One conundrum that is resolving is Jared McCain, though the Paul George question liners. McCain, who went scoreless in his first four games, had a season-high 15 points in a season-best 26 minutes. He shot 3-for-4 from 3-point range after starting the season 3-for-13 beyond.
His progress puts him in line for more normal minutes, even once Edgecombe returns.
“It definitely felt the best,” McCain said. “I think each game is just getting more reps on the knee and more reps of movement, but I felt really good today. I felt like I got a little burst from my first step, and just continuing to build off each game.”
George remains a puzzle. Nurse started him but didn’t use him to open the second half.

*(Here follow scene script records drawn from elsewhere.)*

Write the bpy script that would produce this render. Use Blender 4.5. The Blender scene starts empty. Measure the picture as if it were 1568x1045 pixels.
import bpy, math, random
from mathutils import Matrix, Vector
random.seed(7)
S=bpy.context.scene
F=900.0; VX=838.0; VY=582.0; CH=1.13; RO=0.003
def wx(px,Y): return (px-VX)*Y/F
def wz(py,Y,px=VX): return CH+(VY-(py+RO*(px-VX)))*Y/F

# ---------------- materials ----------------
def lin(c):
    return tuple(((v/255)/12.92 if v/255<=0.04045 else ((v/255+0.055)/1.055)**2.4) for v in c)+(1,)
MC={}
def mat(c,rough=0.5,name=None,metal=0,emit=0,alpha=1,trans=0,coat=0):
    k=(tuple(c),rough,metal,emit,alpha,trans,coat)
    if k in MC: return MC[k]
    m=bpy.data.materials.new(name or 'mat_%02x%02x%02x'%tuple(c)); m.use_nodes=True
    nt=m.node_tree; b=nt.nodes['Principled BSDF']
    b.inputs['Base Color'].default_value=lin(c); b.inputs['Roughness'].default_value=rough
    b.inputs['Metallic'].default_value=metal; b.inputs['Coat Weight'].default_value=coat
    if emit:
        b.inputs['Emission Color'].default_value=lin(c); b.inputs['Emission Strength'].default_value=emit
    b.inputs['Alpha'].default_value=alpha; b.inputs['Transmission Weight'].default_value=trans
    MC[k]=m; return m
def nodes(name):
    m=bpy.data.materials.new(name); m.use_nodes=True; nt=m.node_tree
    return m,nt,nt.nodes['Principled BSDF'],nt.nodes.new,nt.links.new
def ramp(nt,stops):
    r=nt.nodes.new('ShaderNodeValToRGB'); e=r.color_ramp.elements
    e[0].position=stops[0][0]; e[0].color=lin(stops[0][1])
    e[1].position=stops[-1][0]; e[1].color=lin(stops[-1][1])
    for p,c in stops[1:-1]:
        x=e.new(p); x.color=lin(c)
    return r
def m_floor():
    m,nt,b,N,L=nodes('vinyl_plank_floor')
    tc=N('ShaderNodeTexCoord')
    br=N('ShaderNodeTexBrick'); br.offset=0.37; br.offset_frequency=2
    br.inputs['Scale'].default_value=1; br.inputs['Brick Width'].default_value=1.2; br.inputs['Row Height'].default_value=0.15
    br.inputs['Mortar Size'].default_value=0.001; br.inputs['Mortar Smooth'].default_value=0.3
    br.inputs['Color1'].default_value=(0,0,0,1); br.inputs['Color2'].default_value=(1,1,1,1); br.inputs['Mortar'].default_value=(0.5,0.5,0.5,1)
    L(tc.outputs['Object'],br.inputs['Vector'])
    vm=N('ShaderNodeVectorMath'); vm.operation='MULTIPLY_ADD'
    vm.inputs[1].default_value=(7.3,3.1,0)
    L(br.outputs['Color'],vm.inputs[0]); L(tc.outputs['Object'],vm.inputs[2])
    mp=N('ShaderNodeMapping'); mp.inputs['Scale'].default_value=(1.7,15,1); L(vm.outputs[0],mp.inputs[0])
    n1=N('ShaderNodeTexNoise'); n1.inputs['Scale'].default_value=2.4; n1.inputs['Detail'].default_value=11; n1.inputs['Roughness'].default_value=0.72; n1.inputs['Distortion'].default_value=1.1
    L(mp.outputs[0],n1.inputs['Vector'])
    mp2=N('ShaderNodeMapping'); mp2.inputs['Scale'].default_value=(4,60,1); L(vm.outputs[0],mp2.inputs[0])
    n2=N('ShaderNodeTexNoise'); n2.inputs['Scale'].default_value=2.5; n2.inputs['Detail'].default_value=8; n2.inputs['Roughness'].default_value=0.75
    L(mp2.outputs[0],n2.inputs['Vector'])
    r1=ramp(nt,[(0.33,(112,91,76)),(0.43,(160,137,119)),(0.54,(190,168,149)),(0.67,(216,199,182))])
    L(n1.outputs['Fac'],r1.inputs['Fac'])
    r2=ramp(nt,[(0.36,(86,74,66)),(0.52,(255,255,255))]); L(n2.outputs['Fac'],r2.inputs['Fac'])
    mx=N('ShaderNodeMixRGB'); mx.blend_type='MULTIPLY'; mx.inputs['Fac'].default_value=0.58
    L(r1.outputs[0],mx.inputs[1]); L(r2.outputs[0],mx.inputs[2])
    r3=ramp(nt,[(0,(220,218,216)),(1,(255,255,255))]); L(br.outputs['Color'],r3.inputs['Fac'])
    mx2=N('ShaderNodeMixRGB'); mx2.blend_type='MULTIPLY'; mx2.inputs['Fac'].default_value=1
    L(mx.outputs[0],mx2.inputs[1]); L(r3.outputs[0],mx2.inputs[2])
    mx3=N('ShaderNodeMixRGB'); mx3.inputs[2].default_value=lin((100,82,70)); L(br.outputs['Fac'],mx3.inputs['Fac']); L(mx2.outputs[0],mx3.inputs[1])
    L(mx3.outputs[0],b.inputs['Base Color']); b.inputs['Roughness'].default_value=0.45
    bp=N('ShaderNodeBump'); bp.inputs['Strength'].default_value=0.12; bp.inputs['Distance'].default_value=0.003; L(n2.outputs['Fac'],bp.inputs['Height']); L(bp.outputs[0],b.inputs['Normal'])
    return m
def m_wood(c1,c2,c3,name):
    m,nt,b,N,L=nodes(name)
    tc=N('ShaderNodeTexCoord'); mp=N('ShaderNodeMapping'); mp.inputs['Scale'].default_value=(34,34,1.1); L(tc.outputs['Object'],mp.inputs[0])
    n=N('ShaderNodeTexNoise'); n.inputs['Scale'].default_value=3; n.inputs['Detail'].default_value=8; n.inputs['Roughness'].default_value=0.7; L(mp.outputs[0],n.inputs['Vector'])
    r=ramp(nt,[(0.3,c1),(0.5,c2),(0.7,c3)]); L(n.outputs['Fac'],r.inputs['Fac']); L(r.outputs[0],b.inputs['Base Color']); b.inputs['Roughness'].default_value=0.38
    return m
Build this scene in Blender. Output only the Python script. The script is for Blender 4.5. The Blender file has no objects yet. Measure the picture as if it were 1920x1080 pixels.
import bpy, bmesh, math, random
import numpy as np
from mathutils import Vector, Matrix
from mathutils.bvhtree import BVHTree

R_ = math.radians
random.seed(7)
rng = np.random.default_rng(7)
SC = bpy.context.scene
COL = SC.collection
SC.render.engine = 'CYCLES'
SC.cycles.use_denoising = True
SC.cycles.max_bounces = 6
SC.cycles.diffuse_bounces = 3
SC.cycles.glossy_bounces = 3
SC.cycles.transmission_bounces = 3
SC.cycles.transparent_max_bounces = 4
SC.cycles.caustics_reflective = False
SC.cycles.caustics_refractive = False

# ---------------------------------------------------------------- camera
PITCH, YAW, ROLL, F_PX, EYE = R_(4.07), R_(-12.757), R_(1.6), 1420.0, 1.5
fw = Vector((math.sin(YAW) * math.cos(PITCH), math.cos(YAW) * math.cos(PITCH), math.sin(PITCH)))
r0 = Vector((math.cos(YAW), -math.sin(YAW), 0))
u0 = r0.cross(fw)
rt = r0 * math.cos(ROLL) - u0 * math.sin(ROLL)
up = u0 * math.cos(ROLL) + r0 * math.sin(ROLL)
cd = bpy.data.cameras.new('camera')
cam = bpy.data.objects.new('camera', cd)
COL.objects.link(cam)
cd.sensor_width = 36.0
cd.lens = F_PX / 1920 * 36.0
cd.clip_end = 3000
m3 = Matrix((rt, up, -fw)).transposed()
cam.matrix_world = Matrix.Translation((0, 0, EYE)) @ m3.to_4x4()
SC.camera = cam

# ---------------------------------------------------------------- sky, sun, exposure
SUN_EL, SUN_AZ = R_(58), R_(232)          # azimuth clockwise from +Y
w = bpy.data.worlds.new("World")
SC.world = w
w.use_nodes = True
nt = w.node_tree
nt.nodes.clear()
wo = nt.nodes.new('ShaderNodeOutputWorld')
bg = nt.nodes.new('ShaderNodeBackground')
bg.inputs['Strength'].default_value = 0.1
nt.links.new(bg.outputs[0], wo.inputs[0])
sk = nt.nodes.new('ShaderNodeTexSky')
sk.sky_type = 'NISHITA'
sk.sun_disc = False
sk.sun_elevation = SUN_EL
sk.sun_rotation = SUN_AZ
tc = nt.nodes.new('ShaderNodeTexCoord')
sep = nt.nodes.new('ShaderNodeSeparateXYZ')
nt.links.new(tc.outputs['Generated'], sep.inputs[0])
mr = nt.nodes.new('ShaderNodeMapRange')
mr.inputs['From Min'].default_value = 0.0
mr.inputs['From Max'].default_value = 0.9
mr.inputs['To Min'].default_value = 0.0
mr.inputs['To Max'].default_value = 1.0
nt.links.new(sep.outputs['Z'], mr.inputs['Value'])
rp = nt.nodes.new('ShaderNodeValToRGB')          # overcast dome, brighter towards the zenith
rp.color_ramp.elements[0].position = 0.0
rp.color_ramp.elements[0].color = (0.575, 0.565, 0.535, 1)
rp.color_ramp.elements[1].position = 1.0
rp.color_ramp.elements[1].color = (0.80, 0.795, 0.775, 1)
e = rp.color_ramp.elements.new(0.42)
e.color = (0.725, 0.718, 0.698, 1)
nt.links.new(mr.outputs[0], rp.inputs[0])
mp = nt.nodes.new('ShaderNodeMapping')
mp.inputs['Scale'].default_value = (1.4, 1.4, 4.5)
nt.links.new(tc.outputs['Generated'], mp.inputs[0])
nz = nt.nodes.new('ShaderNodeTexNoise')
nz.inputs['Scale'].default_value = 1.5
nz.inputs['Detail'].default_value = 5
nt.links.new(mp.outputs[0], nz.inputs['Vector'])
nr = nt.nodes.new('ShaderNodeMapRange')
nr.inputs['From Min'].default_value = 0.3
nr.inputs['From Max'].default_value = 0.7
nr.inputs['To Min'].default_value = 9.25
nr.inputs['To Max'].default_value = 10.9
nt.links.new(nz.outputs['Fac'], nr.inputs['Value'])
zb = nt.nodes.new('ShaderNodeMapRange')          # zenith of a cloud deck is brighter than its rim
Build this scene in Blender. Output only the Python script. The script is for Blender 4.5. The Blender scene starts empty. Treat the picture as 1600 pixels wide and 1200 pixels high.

The logic was matching his minutes to the Heat’s top second-unit scorer Jaime Jacquez. George played 12 of his 20-minute allotment in the first half.
He shot 3-for-10 for 10 points with five assists. He was 0-for-5 from 3-point range.
The pieces that Nurse has to deploy are going to continue shuttling through the injury report. Consistency is what his team needs most, a commodity plenty of other teams are missing, too. If it doesn’t come in terms of personnel, they have to force it by other means.
“I think who is in and out of the lineup is out of our control,” Drummond said. “We start with that. I think the guys that do play, we play to the best of our ability. We’re playing good teams. It’s hard to find a rhythm when we don’t know who we’re playing with on a nightly basis. So still not an excuse, I think this game was very winnable for us, just a few mistakes down the stretch of the game.”